How Libvorbis Quantizes Audio Samples
This article explains how the libvorbis encoder performs quantization on audio samples to achieve efficient compression. You will learn about the step-by-step process of transforming time-domain audio into the frequency domain, applying psychoacoustic masking, and utilizing vector quantization (VQ) with custom codebooks to discard imperceptible data while preserving high-fidelity sound.
The MDCT and the Floor Curve
Before quantization can occur, libvorbis converts the input time-domain audio samples into the frequency domain. This is done using the Modified Discrete Cosine Transform (MDCT). The resulting spectral coefficients represent the frequency makeup of the audio frame.

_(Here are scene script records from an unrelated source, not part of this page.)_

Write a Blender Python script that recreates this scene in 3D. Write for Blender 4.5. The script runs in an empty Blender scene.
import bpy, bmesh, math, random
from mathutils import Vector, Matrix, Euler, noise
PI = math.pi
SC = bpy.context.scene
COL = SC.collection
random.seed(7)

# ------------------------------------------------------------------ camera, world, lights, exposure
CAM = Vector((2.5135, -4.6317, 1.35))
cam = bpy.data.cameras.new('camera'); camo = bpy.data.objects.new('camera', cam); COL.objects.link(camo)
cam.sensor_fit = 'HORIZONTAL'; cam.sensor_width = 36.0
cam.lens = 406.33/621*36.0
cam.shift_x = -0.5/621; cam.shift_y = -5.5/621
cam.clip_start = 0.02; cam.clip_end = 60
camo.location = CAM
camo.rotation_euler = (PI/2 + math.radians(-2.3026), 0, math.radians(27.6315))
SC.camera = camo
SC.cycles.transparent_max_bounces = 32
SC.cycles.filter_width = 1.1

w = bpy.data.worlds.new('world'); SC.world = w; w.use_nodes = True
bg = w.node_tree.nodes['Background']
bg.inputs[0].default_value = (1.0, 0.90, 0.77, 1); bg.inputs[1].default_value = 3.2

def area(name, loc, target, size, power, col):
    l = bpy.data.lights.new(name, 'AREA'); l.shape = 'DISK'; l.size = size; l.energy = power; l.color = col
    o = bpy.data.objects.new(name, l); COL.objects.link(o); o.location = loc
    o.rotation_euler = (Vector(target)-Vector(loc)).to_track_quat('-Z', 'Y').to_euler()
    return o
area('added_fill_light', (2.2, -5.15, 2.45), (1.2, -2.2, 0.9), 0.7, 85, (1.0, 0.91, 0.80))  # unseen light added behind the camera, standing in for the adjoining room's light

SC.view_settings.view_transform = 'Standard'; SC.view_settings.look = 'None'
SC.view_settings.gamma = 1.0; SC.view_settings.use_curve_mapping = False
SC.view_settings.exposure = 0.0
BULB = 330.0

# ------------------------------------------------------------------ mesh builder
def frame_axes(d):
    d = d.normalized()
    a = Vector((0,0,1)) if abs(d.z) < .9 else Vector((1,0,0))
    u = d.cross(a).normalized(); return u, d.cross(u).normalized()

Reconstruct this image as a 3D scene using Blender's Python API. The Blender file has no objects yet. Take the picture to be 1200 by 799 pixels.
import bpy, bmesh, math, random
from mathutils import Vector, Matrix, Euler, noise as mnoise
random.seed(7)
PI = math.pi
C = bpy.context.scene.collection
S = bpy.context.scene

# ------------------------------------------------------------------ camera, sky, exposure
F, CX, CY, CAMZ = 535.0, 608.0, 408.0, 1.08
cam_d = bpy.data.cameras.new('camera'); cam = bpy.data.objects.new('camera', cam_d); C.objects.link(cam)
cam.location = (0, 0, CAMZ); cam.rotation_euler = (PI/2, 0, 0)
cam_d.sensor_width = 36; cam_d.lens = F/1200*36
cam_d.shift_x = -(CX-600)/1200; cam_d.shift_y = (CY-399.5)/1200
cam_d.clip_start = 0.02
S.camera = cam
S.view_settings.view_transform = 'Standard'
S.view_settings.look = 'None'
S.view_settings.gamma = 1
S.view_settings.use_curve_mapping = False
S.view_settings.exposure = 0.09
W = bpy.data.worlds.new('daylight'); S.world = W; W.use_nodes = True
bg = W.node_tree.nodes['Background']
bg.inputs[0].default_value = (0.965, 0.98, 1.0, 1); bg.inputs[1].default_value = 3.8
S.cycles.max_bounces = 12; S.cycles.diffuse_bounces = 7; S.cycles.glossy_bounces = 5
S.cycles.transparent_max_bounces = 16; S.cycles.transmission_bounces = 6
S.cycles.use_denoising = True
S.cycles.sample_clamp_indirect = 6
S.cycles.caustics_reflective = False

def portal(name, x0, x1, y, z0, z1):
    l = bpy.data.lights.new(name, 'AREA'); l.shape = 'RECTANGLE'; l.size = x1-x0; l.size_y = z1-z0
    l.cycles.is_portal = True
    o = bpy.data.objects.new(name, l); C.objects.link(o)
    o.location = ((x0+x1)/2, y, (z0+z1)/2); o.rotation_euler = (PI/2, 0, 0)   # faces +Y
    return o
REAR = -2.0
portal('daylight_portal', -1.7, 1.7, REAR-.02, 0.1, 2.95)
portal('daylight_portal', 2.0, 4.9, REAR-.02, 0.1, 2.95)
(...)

To quantize these coefficients efficiently without causing audible distortion, libvorbis splits the spectral data into two components: 1. The Floor: A rough approximation of the signal’s spectral envelope, representing the overall shape of the frequency spectrum. 2. The Residue: The remaining fine-detail spectrum after the original MDCT spectrum is divided by the floor.
The psychoacoustic model of libvorbis calculates the human hearing threshold (masking curve) for the specific audio frame. It then shapes the floor curve so that any quantization noise introduced later will fall below this masking threshold, making the noise inaudible to the human ear.
Vector Quantization (VQ)
While older codecs like MP3 use scalar quantization—where each frequency coefficient is rounded to an integer individually—libvorbis uses Vector Quantization (VQ).
In vector quantization, the spectral residue coefficients are grouped together into multi-dimensional vectors (groups of 2, 4, or more coefficients). Instead of quantizing each number in the vector separately, libvorbis compares the vector to a predefined set of vectors stored in a digital “codebook.”
The quantization process follows these steps: * Vector Grouping: The residue coefficients are partitioned into small blocks (vectors). * Codebook Search: The encoder searches the active codebook to find the entry that best matches the input vector. This is determined by finding the codebook vector with the minimum distortion (usually measured by Euclidean distance) relative to the original vector. * Index Assignment: Once the best-matching vector is found, the actual audio values are discarded. The encoder replaces them with the integer index of that specific vector in the codebook.
Because transmitting a single integer index requires significantly fewer bits than transmitting multiple high-precision floating-point coefficients, this process drastically reduces the required data rate.
Entropy Coding
After quantization, the resulting codebook indices are further compressed. Libvorbis uses Huffman coding to assign shorter binary codes to the most frequently used codebook indices and longer codes to less frequent ones. This lossless step ensures that the quantized data is packed as tightly as possible before being written to the final Ogg bitstream.